THE DEBTOR’S ETHIC REVISITED with John Piper

A couple Sundays ago, as I was preaching from Romans 3, I mentioned the danger of having a “Debtor’s Ethic” as it regards our motivation for the Christian life.  At that time, I came down hard on any perspective that might lead us to believe we must (or even could) pay God back for our salvation.  I want to clarify those remarks by citing John Piper in my article this week.  It is wrong for us to live for Christ on the basis that we somehow need to pay God back. However, it is not wrong to be dependent upon God, even “indebted” to Him, for the grace He grants us every single day.  Here are John Piper’s answers regarding this important issue:

Is gratitude a bad motivation for obeying God?  It can be a bad thing if we conceive of acting out of gratitude as returning favors, like when somebody invites you over for dinner and out of gratitude you feel the need to invite them over to dinner. If that’s the way we’re thinking about our relationship and obedience to God, it’s bad.

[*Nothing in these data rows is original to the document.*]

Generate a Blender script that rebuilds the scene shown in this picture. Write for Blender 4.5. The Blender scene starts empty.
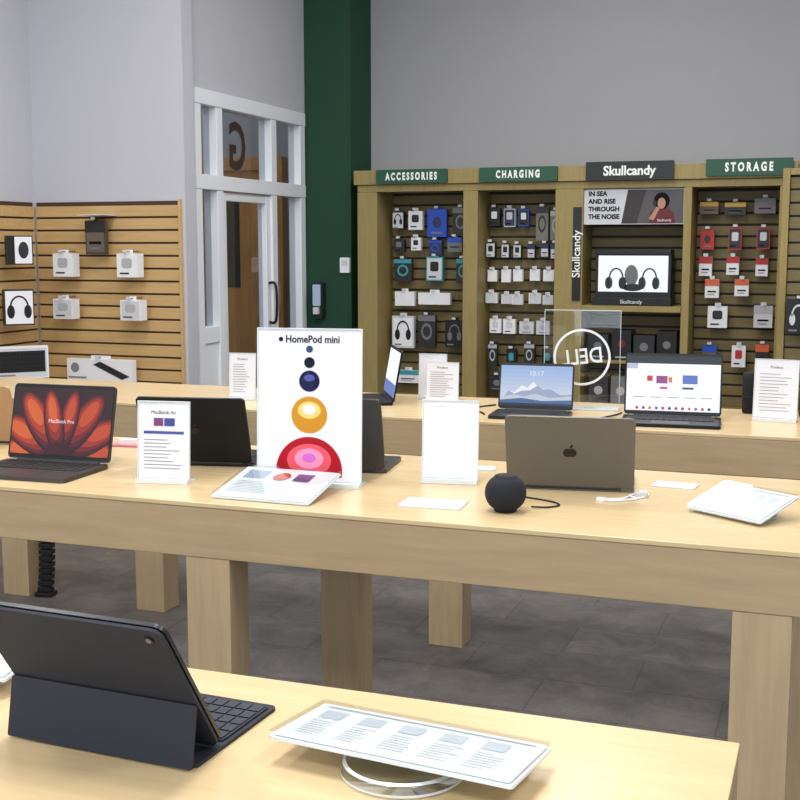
import bpy, math, random
from mathutils import Vector, Matrix
random.seed(7)
scene=bpy.context.scene
scene.view_settings.view_transform='Standard'
pi=math.pi
# ---------------------------------------------------------------- camera
cd=bpy.data.cameras.new("camera"); cam=bpy.data.objects.new("camera",cd)
scene.collection.objects.link(cam); scene.camera=cam
cam.location=(0,0,1.53); cam.rotation_euler=(math.radians(90-7.36),0,math.radians(20.1))
cd.sensor_width=36; cd.lens=54; cd.clip_start=.05
# ---------------------------------------------------------------- materials
def lin(c):
    c=c/255
    return c/12.92 if c<=.04045 else ((c+.055)/1.055)**2.4
def L(rgb): return (lin(rgb[0]),lin(rgb[1]),lin(rgb[2]),1)
MC={}
def mat(name,rgb,rough=.5,metal=0,emit=0,var=0,spec=.5,scale=8):
    if name in MC: return MC[name]
    m=bpy.data.materials.new(name); m.use_nodes=True; nt=m.node_tree
    p=nt.nodes["Principled BSDF"]
    p.inputs["Base Color"].default_value=L(rgb); p.inputs["Roughness"].default_value=rough
    p.inputs["Metallic"].default_value=metal
    p.inputs["Specular IOR Level"].default_value=spec
    if emit:
        p.inputs["Emission Color"].default_value=L(rgb); p.inputs["Emission Strength"].default_value=emit
        p.inputs["Base Color"].default_value=(0.01,0.01,0.01,1)
    if var:
        tc=nt.nodes.new("ShaderNodeTexCoord"); no=nt.nodes.new("ShaderNodeTexNoise"); no.inputs["Scale"].default_value=scale
        no.inputs["Detail"].default_value=4
        mx=nt.nodes.new("ShaderNodeMix"); mx.data_type='RGBA'
        a=L(rgb); mx.inputs[6].default_value=(a[0]*(1-var),a[1]*(1-var),a[2]*(1-var),1)
        mx.inputs[7].default_value=(min(1,a[0]*(1+var)),min(1,a[1]*(1+var)),min(1,a[2]*(1+var)),1)
        nt.links.new(tc.outputs["Object"],no.inputs["Vector"]); nt.links.new(no.outputs["Fac"],mx.inputs[0])
        nt.links.new(mx.outputs[2],p.inputs["Base Color"])
    MC[name]=m; return m
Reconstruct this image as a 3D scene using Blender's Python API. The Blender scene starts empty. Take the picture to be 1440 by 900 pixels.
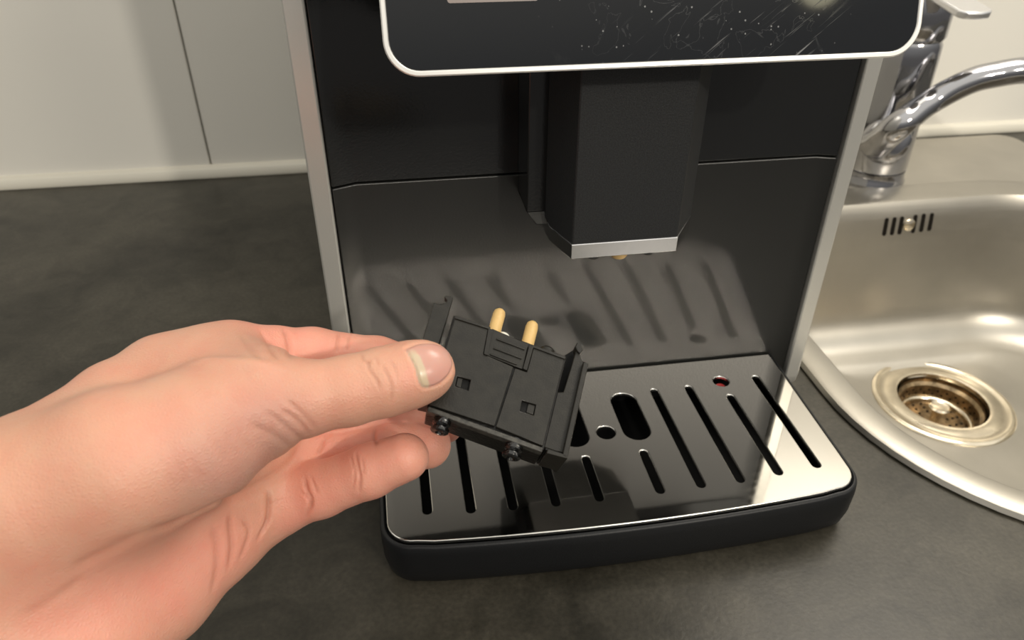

It’s going to be legalistic and devastating. And it’s going to dishonor God, because it says, “OK, God made a deposit in my life of some good and some kindness. Now, as I face the future and ponder what my motivation is for pleasing God or for doing good things that he commands, I must now do something good for him because of what he has done for me in the past.”
It’s that structure of thought that I think is so dishonoring to God, because when I turn to do something good for God, when I turn to take another step in the path of obedience, I need to not say, “God helped me in the past; now I must do something for him in the future.” Rather, I need to say, “God helped me in the past, and now I need his help for the very next moment of my life.”

We don’t give God anything, according to Acts 17:25, but God gives us life and breath and everything. So when a person takes a step of obedience and thinks, “I am paying back to God what he has given to me,” they’re making a profound mistake. They’re not paying anything back if they’re living the way they should. They are depending on new grace to take that step, and therefore they go deeper in debt.

That is why I sometimes call gratitude-based obedience “the debtor’s ethic.” You shouldn’t think of obedience as a mortgage payment, trying to pay God back month by month until you get the debt paid off. Rather, we should think that obedience is going deeper in debt to God every moment, because it takes more grace to be obedient this afternoon than I had yesterday.

So I get more and more from God. I go deeper and deeper into debt, and that’s the best and happiest way to live. We will never get out of debt to grace. And so the thought of gratitude ethic as a kind of payback ethic is devastating to increasing the glory of God’s grace in our lives. We go deeper into debt in grace, not pay it off.

So the greatest Christian is the one who reaches the finish line with the most debt to God?  Exactly, the most conscious debt to God. I want to say “conscious” to emphasize that it is right to be dependent on God moment by moment. And if we’re dependent on God moment by moment to supply grace and ability and everything we need spiritually, emotionally, and materially, then we’ll get out of our head once and for all the notion that we will ever get beyond radical total dependence on him so as to assume a position of payback.